Good Neighbors. Great Lawyers.

Underage drinking could cost parents

By Cheryl M. Gill on Wednesday, April 15th 2015

If you have a teenager, chances are you’re gearing up for prom and graduation season.  But if alcohol becomes part of those special events, both you and your teen stand to get in serious legal trouble.

It’s not uncommon for parents to host those celebrations, reasoning that if their kids will be partying at least they’ll be doing it in a safe, supervised environment.
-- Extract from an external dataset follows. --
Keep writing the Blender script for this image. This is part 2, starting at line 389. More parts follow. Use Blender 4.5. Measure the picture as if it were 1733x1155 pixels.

But in Wisconsin:

  • An underage person can drink in the presence of their parents or legal guardians or adult spouse, if married, if the adult gives permission.
  • You may not procure for, sell or give alcohol to any underage person not accompanied by their parents.
  • Fines for a first offense could reach $500 per underage drinker.

If the legal implications don’t have you convinced, consider these facts from the Office of Juvenile Justice and Delinquency Prevention:

  • Underage drinking may impair neurological development, causing youth to make irresponsible decisions, encounter memory lapses, slow neural impulses and engage in risky behaviors.
  • Underage drinking cost Wisconsin taxpayers $1 billion in 2010, or $2.42 for every drink consumed.
  • In 2009, one in five teen drivers involved in fatal crashes had a blood alcohol concentration over the legal adult limit (0.08).

When you consider the legal consequences as well as the social and health implications, underage drinking is nothing to celebrate.